Task – Leave out all pictures. Return exactly the lines from the top of the material through the line containing "(.095, .04, .12), .012).build('hose', M['black'], e)".

Source data –
......

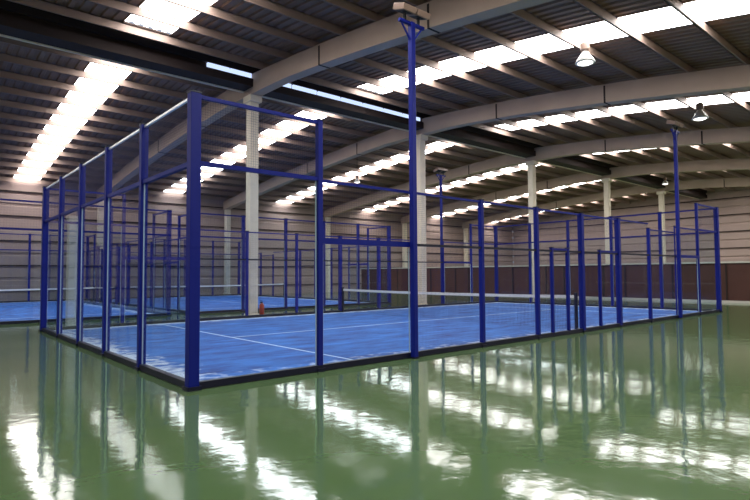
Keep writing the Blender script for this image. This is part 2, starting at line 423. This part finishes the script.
# ------------------------------------------------------------------ lamps and small things
def bell_lamp(label, loc, ztop, s=1.0):
    r = thing('hanging_lamp', label, 'lamp', loc, 0)
    MB().lathe([(.02*s, .30*s), (.07*s, .29*s), (.10*s, .24*s), (.20*s, .10*s), (.26*s, .0), (.25*s, -.02*s)]).build('shade', M['white'], r, smooth=True)
    MB().lathe([(.08*s, .30*s), (.12*s, .34*s), (.12*s, .50*s), (.08*s, .54*s)]).build('ballast_box', M['housing'], r)
    MB().lathe([(.10*s, -.06*s), (.2*s, -.02*s), (.24*s, -.015*s)]).build('lamp_glass', M['lampglass'], r)
    MB().tube((0, 0, .53*s), (0, 0, ztop-loc[2]), .012).build('hanger', M['black'], r)
    return r
def zs(y): return zb(y)+.62
bell_lamp('white bell lamp hanging below the bright skylight at the upper right', (10.87, .23, 7.14), zs(.23)+.2, 1.0)
bell_lamp('white bell lamp hanging at the right edge past the second beam', (18.05, -.2, 6.85), zs(-.2)+.2, 1.0)
bell_lamp('small white bell lamp hanging over the middle back court', (15.9, 16.2, 6.55), zs(16.2)+.2, .7)
bell_lamp('small white bell lamp hanging behind the partition left of the right mast', (34.9, 7.4, 7.3), zs(7.4)+.2, .8)

e = thing('fire_extinguisher', 'small red fire extinguisher standing at the foot of the nearest column', 'fire extinguisher', (6.68, 10.19, 0))
MB().lathe([(.07, 0), (.085, .02), (.085, .40), (.06, .46), (.03, .48)]).build('cylinder', M['red'], e, smooth=True)
MB().box(-.02, .02, -.03, .09, .48, .53).box(-.015, .015, -.02, .11, .55, .57).build('handle', M['black'], e)
MB().tube((0, .05, .5), (.09, .05, .38), .012).tube((.09, .05, .38), (.095, .04, .12), .012).build('hose', M['black'], e)

# ------------------------------------------------------------------ camera, world, view
cam = bpy.data.cameras.new('camera'); co = bpy.data.objects.new('camera', cam); COL.objects.link(co)
cam.sensor_width = 36; cam.lens = 541.925/750*36; cam.clip_end = 300
yaw, pit, rol = .7138, .0442, -.0061
R = Matrix.Rotation(-yaw, 4, 'Z') @ Matrix.Rotation(math.pi/2+pit, 4, 'X') @ Matrix.Rotation(rol, 4, 'Z')
co.matrix_world = Matrix.Translation((-2.8335, -6.8985, 1.4816)) @ R
scene.camera = co
w = bpy.data.worlds.new('world'); scene.world = w; w.use_nodes = True
bg = w.node_tree.nodes['Background']; bg.inputs[0].default_value = (.75, .85, 1, 1); bg.inputs[1].default_value = .6
scene.view_settings.view_transform = 'Standard'; scene.view_settings.look = 'None'
scene.view_settings.gamma = 1; scene.view_settings.use_curve_mapping = False
scene.view_settings.exposure = 0.0
scene.cycles.max_bounces = 10; scene.cycles.transparent_max_bounces = 48
scene.cycles.diffuse_bounces = 5; scene.cycles.glossy_bounces = 5
scene.cycles.sample_clamp_indirect = 6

......

Output for this exercise –
Keep writing the Blender script for this image. This is part 2, starting at line 423. This part finishes the script.
# ------------------------------------------------------------------ lamps and small things
def bell_lamp(label, loc, ztop, s=1.0):
    r = thing('hanging_lamp', label, 'lamp', loc, 0)
    MB().lathe([(.02*s, .30*s), (.07*s, .29*s), (.10*s, .24*s), (.20*s, .10*s), (.26*s, .0), (.25*s, -.02*s)]).build('shade', M['white'], r, smooth=True)
    MB().lathe([(.08*s, .30*s), (.12*s, .34*s), (.12*s, .50*s), (.08*s, .54*s)]).build('ballast_box', M['housing'], r)
    MB().lathe([(.10*s, -.06*s), (.2*s, -.02*s), (.24*s, -.015*s)]).build('lamp_glass', M['lampglass'], r)
    MB().tube((0, 0, .53*s), (0, 0, ztop-loc[2]), .012).build('hanger', M['black'], r)
    return r
def zs(y): return zb(y)+.62
bell_lamp('white bell lamp hanging below the bright skylight at the upper right', (10.87, .23, 7.14), zs(.23)+.2, 1.0)
bell_lamp('white bell lamp hanging at the right edge past the second beam', (18.05, -.2, 6.85), zs(-.2)+.2, 1.0)
bell_lamp('small white bell lamp hanging over the middle back court', (15.9, 16.2, 6.55), zs(16.2)+.2, .7)
bell_lamp('small white bell lamp hanging behind the partition left of the right mast', (34.9, 7.4, 7.3), zs(7.4)+.2, .8)

e = thing('fire_extinguisher', 'small red fire extinguisher standing at the foot of the nearest column', 'fire extinguisher', (6.68, 10.19, 0))
MB().lathe([(.07, 0), (.085, .02), (.085, .40), (.06, .46), (.03, .48)]).build('cylinder', M['red'], e, smooth=True)
MB().box(-.02, .02, -.03, .09, .48, .53).box(-.015, .015, -.02, .11, .55, .57).build('handle', M['black'], e)
MB().tube((0, .05, .5), (.09, .05, .38), .012).tube((.09, .05, .38), (.095, .04, .12), .012).build('hose', M['black'], e)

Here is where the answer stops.